No Confidence

With the possibility of a Senate vote of no confidence in AG Gonzales looming (and richly deserved), Bush Administration apologists have invoked the obvious but misleading point that a Senate vote of no confidence has no legal effect. This is a variation of the argument that was used during the Clinton impeachment effort. At the time, Democrats who agreed that Clinton had behaved inexcusably but thought that his conduct nonetheless did not warrant impeachment and/or removal from office, wished to see him censured instead. Republicans, wanting to prevent Democrats from having the "out" of a censure vote, insisted that because the Constitution describes the impeachment/removal procedure but does not mention censure, the latter option is unavailable. And likewise today, some Republicans who want to maneuver Iraq war critics into appearing not to support the troops insist that the only mechanism Congress has for stopping the war is a complete denial of funding.

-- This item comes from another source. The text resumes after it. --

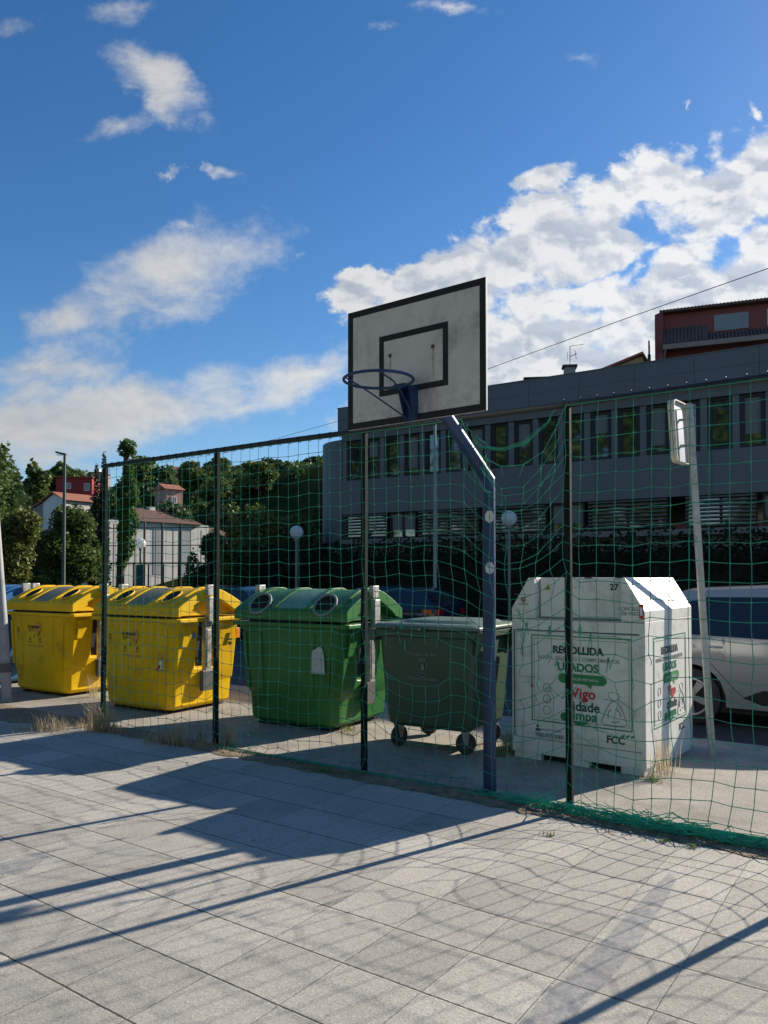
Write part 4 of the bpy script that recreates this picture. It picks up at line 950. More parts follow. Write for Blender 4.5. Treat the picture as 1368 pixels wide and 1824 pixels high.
while x < X1 - 1:
    w_ = (1.9, 1.1, 2.4)[i % 3]; f_ = MB(); z0, z1 = 3.05, 3.98
    f_.box(x, x + w_, .12, .2, z0, z0 + .05); f_.box(x, x + w_, .12, .2, z1 - .05, z1); f_.box(x, x + .05, .12, .2, z0 + .05, z1 - .05); f_.box(x + w_ - .05, x + w_, .12, .2, z0 + .05, z1 - .05); f_.box(x + w_ / 2 - .03, x + w_ / 2 + .03, .12, .2, z0 + .05, z1 - .05)
    wf = f_.build('window', fr_b, t9)
    MB().box(x + .05, x + w_ - .05, .19, .2, z0 + .05, z1 - .05).build('pane', gl2, wf)
    if i % 3 != 1:
        l_ = MB()
        for k in range(8): l_.box(x + .02, x + w_ - .02, -.02, .06, z0 + .06 + k * .115, z0 + .105 + k * .115)
        l_.build('louvre', M('louvre_grey', (.11, .12, .13), .5), wf)
    else: MB().box(x + .06, x + w_ - .06, .183, .187, z0 + .3, z1 - .06).build('blind', blind, wf)
    x += w_ + (.14, .14, .5)[i % 3]; i += 1
b = MB(); b.box(X0, X1, .0, .219, 3.001, 3.045); b.box(X0, X1, -.1, .249, 2.86, 2.998); b.build('sill_band', lwm, t9)

b = MB()
for k in range(14):
    x = X0 + .9 + k * 1.7; b.box(x, x + .012, -.223, -.2195, 7.15, 8.0); b.box(x + .4, x + .412, .017, .0205, 4.01, 5.27)
b.box(X0, X1, -.2225, -.2195, 7.56, 7.568)
b.build('panel_joint', M('joint_dark', (.05, .06, .07), .7), t9)
# ------------------------------------------------------------------ foliage
def leafmat(name, c, var=.35, sc=1.2, trans=.35): return M(name, c, .55, var=var, sc=sc, trans=trans, spec=.3)
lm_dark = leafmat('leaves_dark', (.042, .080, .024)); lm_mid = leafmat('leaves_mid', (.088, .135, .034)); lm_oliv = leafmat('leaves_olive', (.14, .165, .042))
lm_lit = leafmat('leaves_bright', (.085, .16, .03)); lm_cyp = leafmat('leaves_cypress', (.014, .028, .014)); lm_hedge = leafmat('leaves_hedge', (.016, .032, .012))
bark = M('bark', (.07, .05, .035), .9, var=.3, sc=6, bump=.8, bsc=20)
def leaf_cloud(lobes, n, size, seed, name, m, parent=None, shell=.55):
    rg = np.random.default_rng(seed); lob = np.array(lobes, float)          # x y z rx ry rz
    vol = lob[:, 3] * lob[:, 4] * lob[:, 5]; idx = rg.choice(len(lob), n, p=vol ** .8 / (vol ** .8).sum())
    d = rg.normal(size=(n, 3)); d /= np.linalg.norm(d, axis=1)[:, None]
    r = shell + (1.05 - shell) * rg.random(n) ** .6
    # lumpy radius
    r *= 1 + .16 * np.sin(d[:, 0] * 7 + idx) * np.sin(d[:, 2] * 6 + idx * 2) + .08 * rg.normal(size=n)
    c = lob[idx, :3] + d * r[:, None] * lob[idx, 3:6]
    a = rg.normal(size=(n, 3)); a[:, 2] *= .6; a /= np.linalg.norm(a, axis=1)[:, None]
    b_ = np.cross(a, rg.normal(size=(n, 3))); b_ /= np.linalg.norm(b_, axis=1)[:, None]
    s = size * (.55 + .9 * rg.random(n)); a *= s[:, None] * .5; b_ *= s[:, None] * .36
    v = np.stack([c - a, c - b_ * .9 + a * .1, c + a, c + b_ * .9 + a * .1], 1).reshape(-1, 3)
    me = bpy.data.meshes.new(name); me.vertices.add(4 * n); me.vertices.foreach_set('co', v.astype(np.float32).ravel())
    me.loops.add(4 * n); me.loops.foreach_set('vertex_index', np.arange(4 * n, dtype=np.int32))
    me.polygons.add(n); me.polygons.foreach_set('loop_start', np.arange(0, 4 * n, 4, dtype=np.int32)); me.update(calc_edges=True)
    return fresh(name, me, parent, m)
def core(lobes, m, parent, f=.6):
    return None
def tree(name, label, cat, loc, h, w, m, seed, n=5000, size=.3, trunk=.35, group=None, conic=False, base=.25):
    rg = random.Random(seed); t = thing(name, label, cat, loc, 0, group)
    lobes = []
    if conic:
        for k in range(7):
            f = k / 6; lobes.append((0, 0, h * (.12 + .8 * f), w * (.5 - .34 * f ** 1.5), w * (.5 - .34 * f ** 1.5), h * .12))
    else:
        for k in range(11):
            a = rg.uniform(0, 6.28); zz = rg.uniform(base, .9); rad = (.5 - .28 * abs(zz - .5) * 1.6) * w * rg.uniform(.35, .9) * .75
            s_ = w * rg.uniform(.17, .27); lobes.append((math.cos(a) * rad, math.sin(a) * rad, h * zz, s_ * 1.1, s_ * 1.1, min(s_ * .95, h * .2)))
        lobes.append((0, 0, h * .55, w * .3, w * .3, h * .28)); lobes.append((rg.uniform(-.1, .1) * w, 0, h * .88, w * .18, w * .18, h * .12))
    b = MB(); r0 = .035 * h * .6 + .03
    b.tube([(0, 0, -.3), (w * .02, 0, h * .25), (-w * .02, w * .01, h * .55), (0, 0, h * .85)], [r0, r0 * .8, r0 * .5, r0 * .15], 8)
    if not conic:
        for k in range(5):
            lx, ly, lz = lobes[k][:3]; b.tube([(0, 0, h * .3), (lx * .5, ly * .5, h * .3 + (lz - h * .3) * .6), (lx, ly, lz)], [r0 * .5, r0 * .32, r0 * .1], 6)
    b.build('trunk', bark, t, smooth=60)
    leaf_cloud(lobes, n, size, seed, 'crown', m, t)
    return t
def ground_tree(px_, ptop, d, wpx, m, seed, label, n=4500, size=None, group='trees on the wooded hill', name='hill_tree', conic=False, hbase=None, cat='tree'):
    X = (px_ - 684) / F * d; z0 = hill(X, d) if hbase is None else hbase; ztop = EYE + (HOR - ptop) / F * d
    z0 = max(z0, ztop - 16) if ztop - z0 > 3 else ztop - 7; h = ztop - z0; w = wpx / F * d
    return tree(name, label, cat, (X, d, z0), h, w, m, seed, n, size or max(.12, d * .0055), group=group, conic=conic)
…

The all-or-nothing argument is dubious in each context, although I'll restrict my analysis today to the Gonzales case. It's true that the only mechanism for removing a principal officer in the executive branch described in the constitutional text is impeachment. Yet that hardly proves that the Senate (or the House) can play no role in removal otherwise. If the textual argument were dispositive, then the President himself would not be permitted to remove a principal officer, except via impeachment. And yet Bush/Gonzales supporters plainly think that the AG serves at the President's pleasure. So the Constitution's reticence on this matter counts for precious little.

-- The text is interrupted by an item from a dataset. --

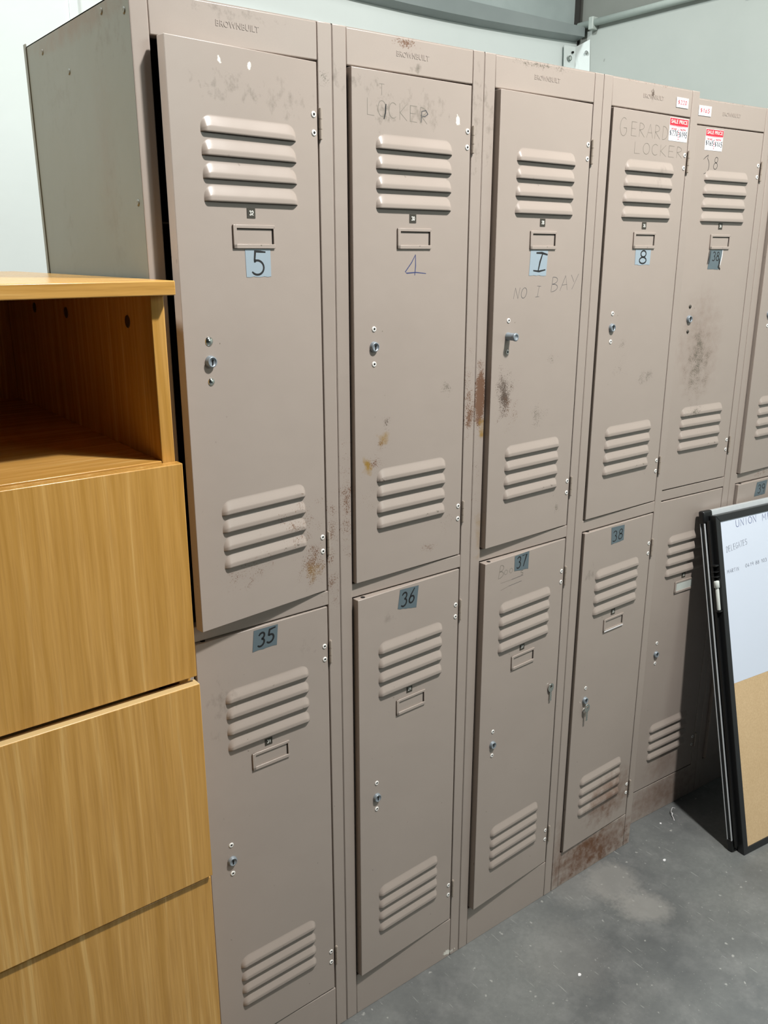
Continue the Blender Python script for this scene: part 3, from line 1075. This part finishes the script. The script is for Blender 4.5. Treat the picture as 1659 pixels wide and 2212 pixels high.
tape(d, [(.1235, 1.5165), (.1730, 1.5175), (.1600, 1.4720), (.1200, 1.4745)], '38c', thirty8, M['tape_grey'])
sale_sticker(d, .0655, .1275, 1.7280, 1.7715, '$165', '$145')
writing(d, lambda mb: (mb.ribbon([(L(.0665), 1.7085), (L(.0740), 1.7140), (L(.0820), 1.7180)] + [(L(.0735) + a, 1.6960 + b) for a, b in arc(0, 0, .0145, .0165, 62, -62, 12)] + [(L(.0720), 1.6790)], .0013, D0, M['ink_black']),
                       write(mb, '8', L(.1020), 1.6900, .0260, .0012, D0, M['ink_black'], slant=.1)))
d = make_door(r4, False, 0.3, lo4)
fit_lock(d, LO)
label_holder(d, .6805, lo4, card=True)
badge(d, .7095, '23')

body5 = paint_mat('taupe_enamel_f', [(.15, .94, .1, .02, 'rust', .5)])
r5, hd5 = make_locker('f', BX + W * math.cos(BA), BY + W * math.sin(BA), BA, {'body': body5})
tag(r5, 'rightmost taupe steel locker, cut off by the picture edge above the leaning board', 'locker', 'row of taupe steel lockers')
d = make_door(r5, True, 1.8, body5)
fit_lock(d, UP)
label_holder(d, 1.533, body5)
badge(d, 1.5645, '22')
d = make_door(r5, False, 1.8, body5)
fit_lock(d, LO)
label_holder(d, .6805, body5)
badge(d, .7095, '21')
tape(d, [(.1150, .9190), (.1650, .9190), (.1600, .8800), (.1080, .8800)], '39', lambda mb, y, ink: write(mb, '39', L(.1220), .8870, .0230, .0024, y, ink, end=L(.1560)), M['tape_grey'])

# rivets on the exposed side of locker 0 and its rear flange
bd = [o for o in r0.children if o.name.startswith('body')][0]
for (yy, zz) in ((.0922, 1.8186), (.016, 1.8053), (.2363, 1.7663), (.0175, 1.5755), (.3481, 1.8100), (.0175, 1.30), (.2363, 1.35)):
    mb = MB()
    mb.lathe((0.0004, yy, zz), (-1, 0, 0), [(.0045, 0), (.0042, .0008), (.0030, .0014), (.0018, .0014), (0, .0006)], side0, 16)
    mb.build('rivet', bd)
mb = MB()
mb.box(-0.0016, 0.0006, DEP - 0.0105, DEP, 0.0, H + 0.004, side0, 0.0005)
mb.build('rear_flange', bd)


# ------------------------------------------------------------------ keys
def key(name, x, z, y, door_rot, label, flip=False):
    mb = MB()
    st = M['chrome']
    s = -1 if flip else 1
    n = 20
    ro, ri = 0.0105, 0.0035
    A = [mb.bm.verts.new((math.cos(2 * math.pi * i / n) * ro * .85, -.0009, math.sin(2 * math.pi * i / n) * ro)) for i in range(n)]
    B = [mb.bm.verts.new((math.cos(2 * math.pi * i / n) * ri, -.0009, .003 + math.sin(2 * math.pi * i / n) * ri)) for i in range(n)]
    A2 = [mb.bm.verts.new((q.co.x, .0009, q.co.z)) for q in A]
    B2 = [mb.bm.verts.new((q.co.x, .0009, q.co.z)) for q in B]
    fs = []
    for i in range(n):
        j = (i + 1) % n
        fs += [mb.bm.faces.new((A[i], A[j], B[j], B[i])), mb.bm.faces.new((A2[j], A2[i], B2[i], B2[j])),
               mb.bm.faces.new((A[j], A[i], A2[i], A2[j])), mb.bm.faces.new((B[i], B[j], B2[j], B2[i]))]
    mb._set(fs, st, False)
    o = mb.build(name, None, (x, y, z), (0, 0, door_rot))
    bl = MB()
    bl.box(-.0024, .0024, -.0009, .0009, -.0330, -.0095, st)
    for k in range(4):
        bl.box(.0024, .0036 - (k % 2) * .0006, -.0007, .0007, -.0320 + k * .005, -.0300 + k * .005, st)
    bl.build('key_blade', o)
    tag(o, label, 'key')
    return o


a2 = math.radians(3.1)
hx = 2 * W + XH


def on_door(bank_x, ang, xl, y_off=-0.0030):
    u = L(xl)
    return (bank_x + XH + u * math.cos(ang) + -y_off * 0 - math.sin(ang) * y_off, u * math.sin(ang) + y_off * math.cos(ang))


kx, ky = on_door(2 * W, a2, .2560)
key('key', kx, .5780, ky, a2, 'small steel key taped near the hinge side of the door numbered 37')
kx, ky = on_door(3 * W, math.radians(1.3), .0712, -0.0080)
key('key', kx, .4880, ky, math.radians(1.3), 'steel key hanging below the lock of the door numbered 38')

# ------------------------------------------------------------------ oak cabinet
CX1, CY0, CYB = -0.0155, -0.080, 0.600
CX0 = CX1 - 0.80
cab = empty('drawer_cabinet', ((CX0 + CX1) / 2, (CY0 + CYB) / 2, 0.0))
tag(cab, 'oak veneer drawer cabinet with an open shelf under its top, left of the lockers', 'cabinet')


def cpart(name, x0, x1, y0, y1, z0, z1, mat, bev=0.0012, front=None):
    mb = MB()
    ox, oy = cab.location.x, cab.location.y
    mb.box(x0 - ox, x1 - ox, y0 - oy, y1 - oy, z0, z1, mat, bev)
    if front:
        for f in mb.bm.faces:
            if abs(f.normal.x) > 0.9:
                pass
    return mb.build(name, cab)


ZT = 1.4775
cpart('cabinet_top', CX0 - .012, -0.0078, -0.1010, CYB + .008, ZT - 0.0180, ZT, M['wood_x'], 0.0014)
sr = cpart('side_panel', CX1 - .0185, CX1, CY0, CYB, 0.05, ZT - .0184, M['wood_z'])
cpart('side_panel', CX0, CX0 + .0185, CY0, CYB, 0.05, ZT - .0184, M['wood_z'])
cpart('back_panel', CX0 + .0183, CX1 - .0183, CYB - .012, CYB, 0.05, ZT - .0184, M['wood_z'])
cpart('shelf', CX0 + .0186, CX1 - .0186, CY0 + .001, CYB - .0118, 1.2250, 1.2430, M['wood_x'])
cpart('plinth', CX0 + .01, CX1 - .01, CY0 + .03, CYB - .01, 0.0, 0.0495, M['wood_x'])
tops = (1.2408, 0.9160, 0.5790, 0.2420)
for k in range(4):
    z1 = tops[k]
    z0 = (tops[k + 1] + (0.0088 if k == 0 else 0.0070)) if k < 3 else 0.055
    yo = -0.0075 if k == 1 else 0.0
    mb = MB()
    ox, oy = cab.location.x, cab.location.y
    mb.box(CX0 + .001 - ox, -0.0140 - ox, -0.1000 + yo - oy, -0.0820 + yo - oy, z0, z1, M['wood_z'], 0.0013)
    if k == 1:
        ei = mb.mi(M['wood_edge'])
        for f in mb.bm.faces:
            f.normal_update()
            if f.normal.z > 0.6:
                f.material_index = ei
    dr = mb.build('drawer', cab)
    bx = MB()
    bx.box(CX0 + .03 - ox, CX1 - .03 - ox, -0.0815 + yo - oy, 0.45 - oy, z0 + .03, min(z1 - .03, 1.19), M['wood_edge'])
    bx.build('drawer_box', dr)
for (yy, zz) in ((.2553, 1.4207), (.0017, 1.4216), (.42, 1.4205)):
    mb = MB()
    mb.lathe((CX1 - .0185 - cab.location.x, yy - cab.location.y, zz), (-1, 0, 0), [(.0085, 0), (.0085, .0008), (.006, .0012), (0, .0012)], M['fitting'], 20)
    mb.build('cam_fitting', cab)

# ------------------------------------------------------------------ leaning boards
F0 = Vector((1.4223, -0.2180, 0.0005))
bu = Vector((0.99348, -0.11400, 0.0)).normalized()
tl = Vector((1.446, -0.013, 0.8745))
bv = (tl - F0).normalized()
bv = (bv - bu * bv.dot(bu)).normalized()
bn = bu.cross(bv)      # points to the front (viewer side has -n?)
R = Matrix((bu, -bn if bn.y < 0 else bn, bv)).transposed()
back_dir = (-bn if bn.y < 0 else bn)
rotE = R.to_euler()
BW, BH = 0.900, 0.8985


def board_root(name, origin, label, cat):
    o = bpy.data.objects.new(name, None)
    o.empty_display_size = 0.05
    COL.objects.link(o)
    o.location = origin
    o.rotation_euler = rotE
    tag(o, label, cat)
    return o


b1 = board_root('notice_board', F0, 'black framed board, white upper half with writing over tan cork, leaning on the lockers', 'notice board')
FW, FT = 0.0175, 0.020
mb = MB()
k = M['black_frame']


def mitre(mb, a, b, c, d_, y0, y1, mat):
    """rail from outer a-b to inner c-d (u, v pairs)."""
    vs = [mb.bm.verts.new((p[0], y, p[1])) for y in (y0, y1) for p in (a, b, d_, c)]
    q = [(0, 1, 2, 3), (7, 6, 5, 4), (0, 4, 5, 1), (1, 5, 6, 2), (2, 6, 7, 3), (3, 7, 4, 0)]
    fs = [mb.bm.faces.new([vs[i] for i in f]) for f in q]
    mb._set(fs, mat, False)


o4 = [(0, 0), (BW, 0), (BW, BH), (0, BH)]
i4 = [(FW, FW), (BW - FW, FW), (BW - FW, BH - FW), (FW, BH - FW)]
for q in range(4):
    mitre(mb, o4[q], o4[(q + 1) % 4], i4[q], i4[(q + 1) % 4], 0.0, FT, k)
fr = mb.build('frame', b1)
bvm = fr.modifiers.new('bevel', 'BEVEL')
bvm.width = 0.0012
bvm.segments = 2
SPL = 0.458
mb = MB()
mb.box(FW - .002, BW - FW + .002, 0.0030, 0.0100, SPL, BH - FW + .002, M['whiteboard'])
mb.build('white_panel', b1)
mb = MB()
mb.box(FW - .002, BW - FW + .002, 0.0028, 0.0100, FW - .002, SPL - .0005, M['cork'])
mb.build('cork_panel', b1)
mb = MB()
mb.box(.004, BW - .004, 0.0105, 0.0190, .004, BH - .004, M['black_plastic'])
mb.build('backing', b1)
yw = 0.0026
for (txt, x, z, h, w_, mt, end, sl) in (('UNION', .0770, .8580, .0175, .0012, 'ink_blue2', .1590, .02), ('MEETING', .1830, .8585, .0175, .0012, 'ink_blue2', .3050, .02),
                                        ('DELEGATES', .0330, .7990, .0150, .0008, 'ink_board', .1150, .10), ('MARTIN', .0300, .7450, .0090, .0008, 'ink_board', .0750, .02),
                                        ('0419 88 103', .1010, .7480, .0090, .0008, 'ink_board', .1870, .02)):
    mb = MB()
    write(mb, txt, x, z, h, w_, yw, M[mt], end=end, slope=sl)
    mb.build('handwriting', b1)
# pen channel down the left side
mb = MB()
k = M['black_plastic']
mb.box(-.0130, 0.0, .0160, .0185, .02, BH - .012, k, .0006)
mb.box(-.0130, -.0118, .0110, .0170, .02, BH - .012, k, .0004)
for (za, zb) in ((.770, .774), (.755, .7565), (.742, .7445), (.652, .656)):
    mb.box(-.0135, 0.0, .0020, .0185, za, zb, k, .0006)
mb.build('pen_tray', b1)

# marker in the tray
mo = F0 + bu * (-.0072) + back_dir * .0085
pen = bpy.data.objects.new('marker_pen', None)
COL.objects.link(pen)
pen.location = mo + bv * .6570
pen.rotation_euler = rotE
tag(pen, 'white marker pen standing in the channel beside the black framed board', 'pen')
mb = MB()
mb.lathe((0, 0, 0), (0, 0, 1), [(0, 0), (.0046, 0), (.0050, .001), (.0050, .052), (.0044, .056), (.0044, .060)], M['pen_white'], 18)
mb.build('pen_body', pen)
mb = MB()
mb.lathe((0, 0, 0.0575), (0, 0, 1), [(.0056, 0), (.0070, .001), (.0070, .0165), (.0062, .018), (0, .018)], M['pen_white'], 18)
mb.build('pen_cap', pen)

# second board behind
O2 = F0 + back_dir * 0.0245 + bu * (-0.0165)
O2.z = 0.0005
b2 = board_root('whiteboard', O2, 'aluminium edged whiteboard with black corner caps, leaning between the black framed board and the lockers', 'whiteboard')
H2 = 0.905
W2 = 0.925
mb = MB()
al = M['alu']
mb.box(0.0, .0060, 0.0, .0016, .030, H2 - .030, al, .0004)
mb.box(0.0, .0060, .0124, .0140, .030, H2 - .030, al, .0004)
mb.box(.0035, .0060, .0016, .0124, .030, H2 - .030, M['black_frame'])
mb.box(.0060, .0150, .0, .0140, .030, H2 - .030, M['black_frame'])
mb.box(.030, W2 - .030, 0.0, .0140, H2 - .0160, H2, al, .0008)
mb.box(.030, W2 - .030, 0.0, .0140, 0.0, .0160, al, .0008)
mb.box(W2 - .016, W2, 0.0, .0140, .030, H2 - .030, al, .0008)
mb.build('frame', b2)
mb = MB()
mb.box(.014, W2 - .014, .0025, .0115, .014, H2 - .014, M['whiteboard'])
mb.build('white_panel', b2)
for (cx, cz) in ((0, 0), (W2 - .034, 0), (0, H2 - .034), (W2 - .034, H2 - .034)):
    mb = MB()
    mb.box(cx - .002, cx + .034, -.0020, .0160, cz - (0 if cz == 0 else -.002), cz + .034 + (.002 if cz else 0), M['black_plastic'], .0055, 3)
    mb.build('corner_cap', b2)

# ------------------------------------------------------------------ scraps on the floor
mb = MB()
mb.tube([(1.402, -.020, .0015), (1.410, -.012, .0018), (1.414, -.004, .0040), (1.421, -.001, .0060), (1.424, .008, .0050)], .0011, M['paper'], 6)
mb.tube([(1.414, -.004, .0040), (1.420, .004, .0120), (1.428, .006, .0180), (1.436, .002, .0150)], .0007, M['paper'], 6)
tag(mb.build('string_scrap'), 'short white scrap of string on the concrete at the foot of the set-back locker', 'string')
for (px_, py_, r, lab) in ((1.2418, -.101, .0055, 'small white flake on the floor in front of the rusty plinth'),
                           (1.3621, -.0034, .0035, 'tiny white flake on the floor close to the string scrap'),
                           (0.7765, -.2137, .0050, 'white flake on the concrete, nearest of the flakes to the camera')):
    mb = MB()
    n = 9
    rnd = random.Random(int(px_ * 1000))
    rr = [r * rnd.uniform(.7, 1.2) for _ in range(n)]
    top = [mb.bm.verts.new((math.cos(2 * math.pi * i / n) * rr[i], math.sin(2 * math.pi * i / n) * rr[i] * .7, .0012)) for i in range(n)]
    bot = [mb.bm.verts.new((q.co.x, q.co.y, 0.0)) for q in top]
    fs = [mb.bm.faces.new(top), mb.bm.faces.new(list(reversed(bot)))]
    fs += [mb.bm.faces.new((bot[i], bot[(i + 1) % n], top[(i + 1) % n], top[i])) for i in range(n)]
    mb._set(fs, M['paper'], False)
    tag(mb.build('paint_flake', None, (px_, py_, 0.0002)), lab, 'flake', 'flakes on the floor')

Nonetheless, there are sound structural reasons for believing---as the Supreme Court doctrine has more or less held---that while Congress can restrict the President's ability to remove some executive branch officials (as illustrated by the Independent Counsel case, Morrison v. Olson), Congress itself cannot retain the power to dismiss an executive branch official. A different rule would threaten the independence of the executive from Congress. But precisely because the President alone retains the ability to dismiss an executive branch official, absent the drastic step of impeachment, lesser steps by Congress are an entirely appropriate means of exerting political pressure. Withholding funding from agencies headed by sub-par performers is one method. Holding hearings at which executive officials publicly humiliate themselves is another. And a vote of no confidence is a third. If Congress can declare a "National Flag Week" or "Teacher Appreciation Week," as it has done, surely Congress can declare that "Alberto Gonzales is a lousy Attorney General," which is all that it would be doing in a vote of no confidence. Some might say it's the least Congress could do.